Dana made this for our wedding gift |
Spring quarter, 1994,
standing outside in the evening Sun waiting for the locked door to the pottery
class to open. I needed an art credit to help round out my ten-year/two year
degree program. Lori Go and I chatted about math class while 8-10 others
mingled around. We were all waiting for the teacher to come start night class
Pottery 100, some of us were embarrassed by this. As Lorie rambled on about
Calculus, a girl wearing a ball cap just over Lorie’s left shoulder filled the
background with prettiness. But that was it, just a pretty girl over there. I’m
glad I remember the first time I saw her. Because quite frankly, I don’t
remember the first time I saw any of you or anyone else for that matter. But I
remember her. I focused back to Lorie just as she was interrupted by a hippy
dude breaking the crowd to get to the door. Dana Hamilton was that hippy dude
and he was a ceramics teacher from Okanogan, Washington. He opened that door to
the start of something remarkable for me, I just hadn’t realized it yet.
Clay and
chicks. That’s what the class could have been called because Dana and I were
the only ‘dudes’ in the class. Lorie and I were good friends and took most of
our classes together so we shared
a table. Hat Girl was never too far away. I
remember the next 12 weeks trying to impress Hat Girl and it wasn’t with my
pottery because I can’t make that. I tried making her laugh without it looking
like I was trying. Hers was the only laugh I heard (I hope others laughed
because then we just looked like idiots). We still have most of the pottery as
symbols of the start of that something remarkable.
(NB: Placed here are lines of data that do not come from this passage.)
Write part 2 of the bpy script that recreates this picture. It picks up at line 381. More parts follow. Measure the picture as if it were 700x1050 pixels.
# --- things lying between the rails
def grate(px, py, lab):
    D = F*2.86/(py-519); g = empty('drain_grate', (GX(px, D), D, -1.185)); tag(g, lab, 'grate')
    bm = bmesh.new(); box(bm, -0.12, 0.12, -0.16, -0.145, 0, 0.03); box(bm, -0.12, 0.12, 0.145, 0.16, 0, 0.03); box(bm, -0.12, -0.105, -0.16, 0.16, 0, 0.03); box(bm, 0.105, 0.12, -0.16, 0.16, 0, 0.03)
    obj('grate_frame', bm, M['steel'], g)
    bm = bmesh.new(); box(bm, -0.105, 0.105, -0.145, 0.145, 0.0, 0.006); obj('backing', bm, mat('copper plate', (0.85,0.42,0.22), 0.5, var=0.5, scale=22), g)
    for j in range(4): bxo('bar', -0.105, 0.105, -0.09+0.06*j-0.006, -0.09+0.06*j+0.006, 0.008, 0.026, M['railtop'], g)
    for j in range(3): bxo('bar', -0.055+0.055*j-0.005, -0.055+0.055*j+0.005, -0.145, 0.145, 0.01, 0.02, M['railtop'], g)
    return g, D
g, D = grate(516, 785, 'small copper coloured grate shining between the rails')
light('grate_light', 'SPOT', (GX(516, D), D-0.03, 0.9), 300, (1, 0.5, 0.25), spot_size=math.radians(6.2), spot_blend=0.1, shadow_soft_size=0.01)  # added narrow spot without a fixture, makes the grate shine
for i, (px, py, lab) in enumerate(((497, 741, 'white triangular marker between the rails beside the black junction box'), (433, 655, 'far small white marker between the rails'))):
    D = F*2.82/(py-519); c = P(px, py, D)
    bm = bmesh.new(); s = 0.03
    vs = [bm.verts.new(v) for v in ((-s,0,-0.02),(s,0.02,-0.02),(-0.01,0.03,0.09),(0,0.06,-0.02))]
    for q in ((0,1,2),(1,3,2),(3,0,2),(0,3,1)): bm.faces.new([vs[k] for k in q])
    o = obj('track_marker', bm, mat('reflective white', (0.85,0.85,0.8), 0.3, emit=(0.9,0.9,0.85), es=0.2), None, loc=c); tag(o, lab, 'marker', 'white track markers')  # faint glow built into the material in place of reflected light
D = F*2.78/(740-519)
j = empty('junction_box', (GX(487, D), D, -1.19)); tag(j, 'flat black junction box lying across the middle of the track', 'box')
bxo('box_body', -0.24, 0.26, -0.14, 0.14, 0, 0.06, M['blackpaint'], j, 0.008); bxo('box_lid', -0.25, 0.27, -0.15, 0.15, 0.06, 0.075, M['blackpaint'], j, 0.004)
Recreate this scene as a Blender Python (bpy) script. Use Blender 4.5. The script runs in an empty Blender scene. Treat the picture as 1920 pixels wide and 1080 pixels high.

Our first date was May 5th, 1994…Sorry, I should
clear that up for my drunk friends: Cinco de Mayo! It was a class trip walking
the First Thursday Art Walk in Seattle. Lorie drove downtown with Hat Girl riding
shotgun and I in the back. It turns out; Hat Girl isn’t good with red signs. You’ve
seen the red hand denoting you should STOP at a crosswalk? She didn’t look up
and ran nose first into my shoulder. Not a big deal, unless she does something
weird like sniff me.
“What are you doing?”
“You smell good.”
“That’s Downy. Downy smells good, I smell like Doritos. See
that sign? That means “stop.””
Later we were walking through a ceramic shop just browsing
the talent. There were perfect pieces in there and they all looked quite
expensive. Hat Girl was making shocked faces at Lorie and me as she lifted
piece by piece to check prices on the bottom. I walked over to her and pointed
all over the shop…
“See those signs with a hand on it and a big red circle with
a red line going through the hand? That means “don’t touch.””
She bolted for the door.
Lorie dropped us off at the Highline Community College
parking lot next to my car. Hat Girl had a test in some class the next day and
she wanted me to help her. She ran to her car, grabbed a text book, and ran
back to me where I leaned against the back of my ’84 Camaro (Yes, I was that
cool!). She stood right next to me, her shoulder and hip touching me. I melted,
but remained totally cool. She turned to the chapter and asked me to read it
and see if I understood it. It was a single paragraph, but a text book
paragraph so maybe twice as long as this paragraph I’ve just finished writing.
Leavenworth |
I have no
recollection of what the words were or even what the topic was. I just remember
reading it slowly to make the moment last as long as possible. So slowly that I
started feeling embarrassed that she must think I’m dumb. I caught her looking
at me to see if I was still reading so I grimaced in confusion and moved my
finger up the paragraph as if I wanted to re-read and understand better. I
could not stop thinking about her shoulder against mine, and her hip pressed platonically
against my thigh. It was more than that “first love” feeling, and I’m avoiding
the usual words like “electricity” or “warmth.” It was certainly exciting but
incredibly comfortable. It felt like it was supposed to be like that; it felt so right.
I’m not the best
writer so it’s hard for me to describe that feeling. Some people like all the
fluff and exotic words to describe love. Others like succinct statements. However
you want to define or describe that feeling the most important part for me is
that it has never gone away. I still feel the same way when she touches me now,
twenty-two years later. I never believed that feeling could last as long as it
has. I had heard of couples saying they still feel the same way they did 50
years ago, but I honestly didn’t believe it. Now that I’ve been living it and certainly
enjoying it, I never want to take it for granted because I realize not everyone
has it.
And that’s my 20th wedding anniversary wish: That
every couple could feel the way they did about each other at their highest
moment forever. If I knew how to teach that, I would. If I could bottle and
sell it, I’d go broke giving it all away. I will say that there is a lot of
laughter in our lives with an equal amount of respect for ourselves and each
other and we surround ourselves with good people who nurture.
Thank you, Hat Girl, for the best 22 years of my life.